Seasonal parks vs. Year-round.... Profit-wise

Hey guys, I'm sure it depends on the specific parks, but I guess my basic wonderment is this:

Can a seasonal park generate as much profit (obviously not as much revenue) as a year-round park? When I see parks like Cedar Point investing 25 milion in a coaster (which, of course they know what they're doing and all that), I can't help but think about how it just sits there for the 7ish month offseason. I guess the 'kicker' here is the fact that they don't have to pay an operating staff during that time.

Do any of you have any thoughts or info on the topic?

Who, generally (seasonal or year-round), is turning a better profit?


This is the guy, behind the guy, behind the guy
This seems like apples and oranges to me.

Cedar Point is the most profitable park in the chain, but Knott's isn't doing bad, either. Also, there's more to parks than just the park. CP just added Castaway Bay to help generate more year-round revenue/profit.


"Life's What You Make It, So Let's Make It Rock!"
The first thing that pops to mind is the fact that year round parks do not have to rehire a good portion of their workforce every year.They may and probably do cut hours over the slow period but most of the workers stay at year round parks.

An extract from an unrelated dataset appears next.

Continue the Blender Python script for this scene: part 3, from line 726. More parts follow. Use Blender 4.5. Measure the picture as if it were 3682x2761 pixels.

I have also been to Wild Adventures (the first weekend this year) when the employee's outnumbered the guests.I kept joking with the ride ops that they should just walk with us and that way they could operate the rides we were at.

I suspect it has more to do with the weather in the North that keeps some of them from being year round.Of course SFOG and SFNO could also stay open year round (or weekend operation) and they do not.

Most if not all year round parks make most of their profit at Christmas break when the number of parks open is less (Disney has to turn people away because they reach capacity at WDW)

Kevin

P.S.About Cedar Point running coasters when it is that cold out would cause frostbite to riders and severe maintence problems (roadwheels would come apart)

*** Edited 10/15/2005 2:53:28 PM UTC by kevin38*** *** Edited 10/15/2005 2:54:11 PM UTC by kevin38***

Let's add it up.
A large park like CP would draw about a average of 15,000 per day in the main season.

15,000X
25.00 average of what each guest will spend incluid season passholders which takes away a bit from the General addmission and coupons which do the same.
----------
375,000 per day

Cedar point could pay for MF or TDD in only 56 days of operation. Spread that over a couple years and its not that big of a investment as you need probably 60 operating days to cover expenses.

Chuck, who practices Fuzzy math but it's a start.

Well, the seasonal parks don't have much of a choice about it. Although most parks have been trying to extend their seasons as much as possible. Used to be most parks opened between Memorial and Labor Day weekends. That's only 14 weeks and a couple of days.

It's only been relatively recently-- I mean 20 years or so-- that seasonal parks have been extending hours into the beginning of May and the end of September. Halloween events are even more recent than that.

On the other hand, even most year round parks have dry periods where they cut back operations greatly, with kids being in school and most adults not taking vacation during fall and winter. I'd say only the Disney parks can maintain a large steady flow of customers year round.

That being said, if profit "rates" remained the same, or even dropped a bit, the amount of pure profit obviously increases with an increase in revenue. Would you rather have 10 percent of 1 million, or 8 percent of 1.5 million? 10 percent of 1.5 million is a no-brainer.

Wouldn't a seasonal park that gets 3 million visitors save a lot more in operating costs than a year round park that gets the same 3 million over a longer period of time?

-Bigkirby

Not necessarily. It depends what those operating costs entail. Even assuming same pay rates, if the seasonal park has 1200 employees and the year-round has 1000 (because the 3 million guests are spread out, not as many come on one day) then that kinda offsets it a bit. Also, I'm no insurance expert, but I would think that the insurance premiums against things like vandalism would be higher for the seasonal park because there are more people per day in the park.

"Life's What You Make It, So Let's Make It Rock!"